I'm working toward the BAS credential and in the middle of my required supervised fieldwork hours. My situation is a bit unusual — I work for a small private practice where my supervisor is a BCBA but not a BAS herself, so I'm not sure all my hours will qualify. The BACB fieldwork documentation requirements are specific and I don't want to log 500 hours and find out a third of them don't count at the application stage.
From what I understand, the BAS supervisory experience requires hours supervising registered behavior technicians or BCaBA-level practitioners, not just direct client work. I've been keeping a Google Sheets log with date, RBT name, supervision activity, and duration, but nobody's reviewed it yet. The BACB guidelines say your supervisor needs to sign off on your hours but it's vague about the format.

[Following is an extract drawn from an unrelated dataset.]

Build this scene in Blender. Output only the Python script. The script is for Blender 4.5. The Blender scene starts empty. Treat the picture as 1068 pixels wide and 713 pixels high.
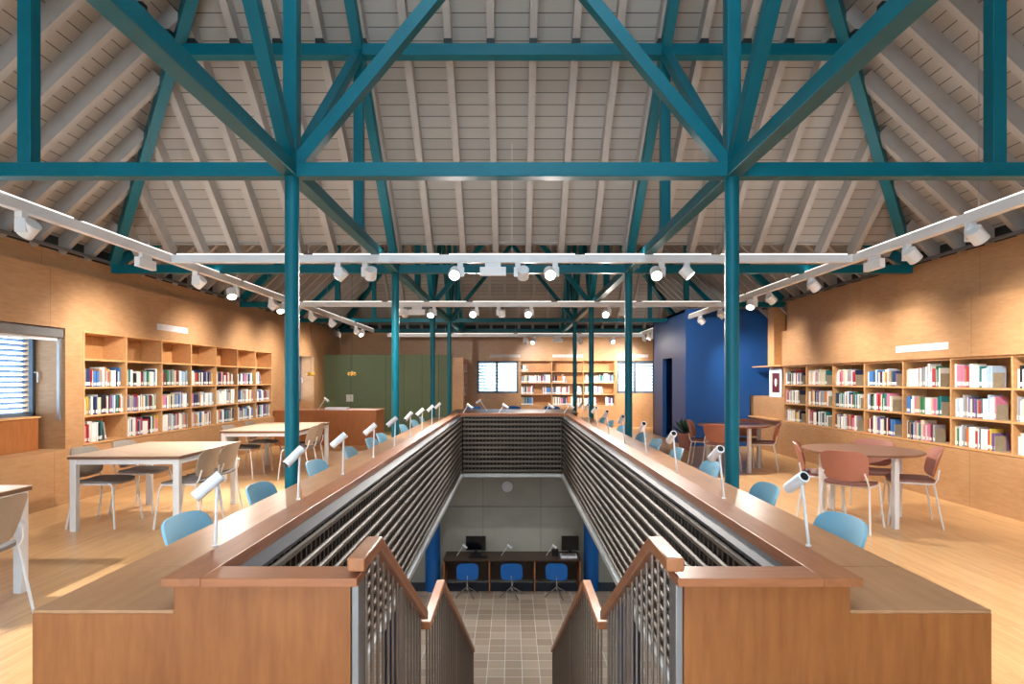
import bpy, math, random
from mathutils import Vector, Matrix
random.seed(7)
SC = bpy.context.scene
COL = SC.collection
F = 626.0; CX = 534.0; HY = 396.0; CH = 1.48
def at(x, y, Y):
    return Vector(((x - CX) * Y / F, Y, CH - (y - HY) * Y / F))

# ------------------------------------------------------------------ mesh builder
class MB:
    def __init__(s):
        s.v = []; s.f = []; s.m = []
    def face(s, idx, m=0):
        s.f.append(tuple(idx)); s.m.append(m)
    def box(s, x0, x1, y0, y1, z0, z1, m=0):
        if x0 > x1: x0, x1 = x1, x0
        if y0 > y1: y0, y1 = y1, y0
        if z0 > z1: z0, z1 = z1, z0
        b = len(s.v)
        s.v += [(x0,y0,z0),(x1,y0,z0),(x1,y1,z0),(x0,y1,z0),(x0,y0,z1),(x1,y0,z1),(x1,y1,z1),(x0,y1,z1)]
        for q in ((3,2,1,0),(4,5,6,7),(0,1,5,4),(1,2,6,5),(2,3,7,6),(3,0,4,7)):
            s.face([b+i for i in q], m)
        return s
    def bar(s, p, q, w, h, m=0, up=(0,0,1)):
        p = Vector(p); q = Vector(q); d = (q-p).normalized(); up = Vector(up)
        if abs(d.dot(up)) > .98: up = Vector((0,1,0))
        r = d.cross(up).normalized(); u = r.cross(d).normalized()
        b = len(s.v)
        for c in (p, q):
            for a, e in ((-1,-1),(1,-1),(1,1),(-1,1)):
                s.v.append(tuple(c + r*(a*w/2) + u*(e*h/2)))
        for k in ((0,1,2,3),(7,6,5,4),(0,4,5,1),(1,5,6,2),(2,6,7,3),(3,7,4,0)):
            s.face([b+i for i in k], m)
        return s
    def tube(s, pts, r, n=8, m=0):
        pts = [Vector(p) for p in pts]; b = len(s.v); k = len(pts)
        rs = r if isinstance(r, (list, tuple)) else [r]*k
        ref = None
        for i, p in enumerate(pts):
            d = (pts[min(i+1,k-1)] - pts[max(i-1,0)]).normalized()
            if ref is None:
                ref = Vector((0,0,1)) if abs(d.z) < .9 else Vector((0,1,0))
            a = d.cross(ref).normalized(); c = a.cross(d).normalized(); ref = c
            for j in range(n):
                t = 2*math.pi*j/n
                s.v.append(tuple(p + a*(math.cos(t)*rs[i]) + c*(math.sin(t)*rs[i])))
        for i in range(k-1):
            for j in range(n):
                j2 = (j+1) % n
                s.face((b+i*n+j, b+i*n+j2, b+(i+1)*n+j2, b+(i+1)*n+j), m)
        s.face([b+j for j in range(n)][::-1], m)
        s.face([b+(k-1)*n+j for j in range(n)], m)
        return s
    def cyl(s, p, q, r, r2=None, n=20, m=0):
        return s.tube([p, q], [r, r if r2 is None else r2], n, m)
    def lathe(s, prof, n=24, o=(0,0,0), m=0):
        b = len(s.v); k = len(prof)
        for (r, z) in prof:
            for j in range(n):
                t = 2*math.pi*j/n
                s.v.append((o[0]+r*math.cos(t), o[1]+r*math.sin(t), o[2]+z))
        for i in range(k-1):
            for j in range(n):
                j2 = (j+1) % n
                s.face((b+i*n+j, b+i*n+j2, b+(i+1)*n+j2, b+(i+1)*n+j), m)
        s.face([b+j for j in range(n)][::-1], m)
        s.face([b+(k-1)*n+j for j in range(n)], m)
        return s
    def prism(s, pts, y0, y1, m=0, axis='y'):
        b = len(s.v); n = len(pts)
        for y in (y0, y1):
            for (a, c) in pts:
                s.v.append((a, y, c) if axis == 'y' else ((y, a, c) if axis == 'x' else (a, c, y)))
        s.face([b+i for i in range(n)], m); s.face([b+n+i for i in range(n)][::-1], m)
        for i in range(n):
            j = (i+1) % n
            s.face((b+j, b+i, b+n+i, b+n+j), m)
        return s
    def shell(s, fn, nu, nv, th, m=0):
        """closed sheet: fn(u,v)->(point, normal)"""
        b = len(s.v); top = []; bot = []
        for i in range(nu+1):
            for j in range(nv+1):
                u = -1+2*i/nu; v = -1+2*j/nv
                p, nn = fn(u, v)
                top.append(Vector(p)+Vector(nn)*th/2); bot.append(Vector(p)-Vector(nn)*th/2)
        s.v += [tuple(p) for p in top] + [tuple(p) for p in bot]
        N = (nu+1)*(nv+1); I = lambda i, j: b+i*(nv+1)+j
        for i in range(nu):
            for j in range(nv):
                s.face((I(i,j), I(i+1,j), I(i+1,j+1), I(i,j+1)), m)
                s.face((N+I(i,j+1), N+I(i+1,j+1), N+I(i+1,j), N+I(i,j)), m)
        ring = [(i,0) for i in range(nu)]+[(nu,j) for j in range(nv)]+[(i,nv) for i in range(nu,0,-1)]+[(0,j) for j in range(nv,0,-1)]
        for k in range(len(ring)):
            a = I(*ring[k]); c = I(*ring[(k+1) % len(ring)])
            s.face((a, N+a, N+c, c), m)
        return s
    def build(s, name, mats, parent=None, loc=None, rz=0, bevel=0, smooth=True):
        me = bpy.data.meshes.new(name)
        me.from_pydata(s.v, [], s.f)
        if not isinstance(mats, (list, tuple)): mats = [mats]
        for mt in mats: me.materials.append(mt)
        if any(s.m): me.polygons.foreach_set('material_index', s.m)
        if smooth:
            me.shade_smooth(); me.set_sharp_from_angle(angle=math.radians(38))
        me.update()
        o = bpy.data.objects.new(name, me); COL.objects.link(o)
        if parent is not None: o.parent = parent
        if loc is not None: o.location = loc
        if rz: o.rotation_euler = (0,0,rz)
        if bevel:
            bm = o.modifiers.new('bevel', 'BEVEL'); bm.width = bevel; bm.segments = 2
            bm.limit_method = 'ANGLE'; bm.angle_limit = math.radians(40)
        return o

def tag(o, label=None, cat=None, group=None, kind=None):
    if label: o['label'] = label
    if cat: o['category'] = cat
    if group: o['group'] = group
    if kind: o['kind'] = kind
    return o
def empty(name, loc=(0,0,0), rz=0, label=None, cat=None, group=None):
    o = bpy.data.objects.new(name, None); COL.objects.link(o)
    o.location = loc; o.rotation_euler = (0,0,rz); o.empty_display_size = .1
    return tag(o, label, cat, group)
def struct(name, mb, mats, parent=None, **k):
    o = mb.build(name, mats, parent, **k)
    if parent is None: o['kind'] = 'structure'
    return o
KIDS = {}
def copy_tree(o, parent=None):
    c = o.copy(); COL.objects.link(c)
    if parent is not None: c.parent = parent
    for ch in o.children: copy_tree(ch, c)
    return c
def dup(o, loc, rz, label, group=None):
    c = copy_tree(o); c.location = loc; c.rotation_euler = (0,0,rz); c['label'] = label
    if group: c['group'] = group
    return c
ORD = ['nearest','second','third','fourth','fifth','sixth','seventh','eighth','ninth','tenth','eleventh','twelfth']
NTH = ['first','second','third','fourth','fifth','sixth','seventh','eighth','ninth','tenth','eleventh','twelfth','thirteenth','fourteenth',
       'fifteenth','sixteenth','seventeenth','eighteenth','nineteenth','twentieth','twenty-first','twenty-second','twenty-third','twenty-fourth',
       'twenty-fifth','twenty-sixth','twenty-seventh','twenty-eighth','twenty-ninth','thirtieth','thirty-first','thirty-second','thirty-third',
       'thirty-fourth','thirty-fifth','thirty-sixth','thirty-seventh','thirty-eighth','thirty-ninth','fortieth']

# ------------------------------------------------------------------ materials
def srgb(r, g, b):
    f = lambda c: (c/255/12.92) if c/255 <= .04045 else ((c/255+.055)/1.055)**2.4
    return (f(r), f(g), f(b), 1)
class NT:
    def __init__(s, name):
        s.mat = bpy.data.materials.new(name); s.mat.use_nodes = True
        s.t = s.mat.node_tree; s.n = s.t.nodes; s.b = s.n['Principled BSDF']
    def add(s, ty, **k):
        n = s.n.new(ty)
        for a, v in k.items(): setattr(n, a, v)
        return n
    def link(s, a, b): s.t.links.new(a, b)
    def coord(s, scale=(1,1,1), rot=(0,0,0), loc=(0,0,0)):
        c = s.add('ShaderNodeTexCoord'); m = s.add('ShaderNodeMapping')
        m.inputs['Scale'].default_value = scale; m.inputs['Rotation'].default_value = rot; m.inputs['Location'].default_value = loc
        s.link(c.outputs['Object'], m.inputs['Vector']); return m.outputs['Vector']
    def noise(s, vec, scale, detail=4, rough=.55):
        n = s.add('ShaderNodeTexNoise'); n.inputs['Scale'].default_value = scale; n.inputs['Detail'].default_value = detail
        n.inputs['Roughness'].default_value = rough
        if vec is not None: s.link(vec, n.inputs['Vector'])
        return n.outputs['Fac']
    def ramp(s, fac, stops):
        r = s.add('ShaderNodeValToRGB'); e = r.color_ramp.elements
        while len(e) < len(stops): e.new(.5)
        for el, (p, c) in zip(e, stops): el.position = p; el.color = c
        s.link(fac, r.inputs['Fac']); return r.outputs['Color']
    def mix(s, fac, a, b, mode='MIX'):
        m = s.add('ShaderNodeMix', data_type='RGBA', blend_type=mode)
        for sock, val in ((m.inputs[0], fac), (m.inputs[6], a), (m.inputs[7], b)):
            if hasattr(val, 'is_linked'): s.link(val, sock)
            else: sock.default_value = val
        return m.outputs[2]
    def math(s, op, a, b=None):
        m = s.add('ShaderNodeMath', operation=op)
        for i, val in enumerate((a, b)):
            if val is None: continue
            if hasattr(val, 'is_linked'): s.link(val, m.inputs[i])
            else: m.inputs[i].default_value = val
        return m.outputs[0]
    def bump(s, h, strength=.2, dist=.01):
        b = s.add('ShaderNodeBump'); b.inputs['Strength'].default_value = strength; b.inputs['Distance'].default_value = dist
        s.link(h, b.inputs['Height']); s.link(b.outputs['Normal'], s.b.inputs['Normal'])
    def col(s, c):
        if hasattr(c, 'is_linked'): s.link(c, s.b.inputs['Base Color'])
        else: s.b.inputs['Base Color'].default_value = c
    def set(s, rough=.5, metal=0, spec=None):
        s.b.inputs['Roughness'].default_value = rough; s.b.inputs['Metallic'].default_value = metal
        if spec is not None: s.b.inputs['Specular IOR Level'].default_value = spec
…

I'm also confused about the exam prep timeline. The supervisory content area is a large portion of the exam and I'm struggling with the BACB's specific competency language and task list wording. I've been scoring 66% on practice questions, below the 70% threshold most people aim for going in. About 5 weeks out right now.
If your supervisor is a BCBA but not a BAS, that's fine for supervising your BAS experience hours as long as they hold an active BCBA credential and your supervision is structured to address BAS-level competencies. The requirement isn't that your supervisor holds the BAS — it's that the content matches.
5 weeks at 66% is recoverable. Focus on the supervision and management domain — it's weighted heavily and most directly connected to your fieldwork. When you understand why the BACB practices exist, the task list wording starts making more sense.
The exam task list wording is its own language. I found the Cooper, Heron, and Heward textbook useful for understanding the concepts but the BACB task list itself needs to be memorized as written. The exam tests the specific phrasing, not just the underlying idea.
For documentation, the BACB doesn't mandate a specific form but they do audit randomly. I used a simple Excel log that matched the fields in the experience verification form — date, type of supervision, supervisee name, activities covered, duration, and supervisor signature.
Ask your supervisor to review and co-sign monthly rather than at the end — it's much harder to reconstruct if something's missing later.
Honestly the supervision situation you're describing is one I've been dealing with too, and it's stressful. What helped me was actually going through the BACB's fieldwork requirements really carefully and asking myself WHY certain hours don't count, not just memorizing that they don't. Like it's not enough to know your supervisor needs to be a BAS, you have to understand what that requirement is actually protecting, which is that the person signing off on your competency has demonstrated their own competency in that specific scope. Once I understood that, I stopped second-guessing every single log entry and could just apply the reasoning to new situations.
For the documentation piece, I'd suggest reaching out to the BACB directly before you get too deep into hours that might not qualify. I waited too long on a similar question and it created a mess I didn't need. Also keep your own notes on supervision sessions separate from just the official forms, because when you're studying for the exam itself, understanding why incorrect answers are wrong is so much more useful than a flashcard that just tells you the right one.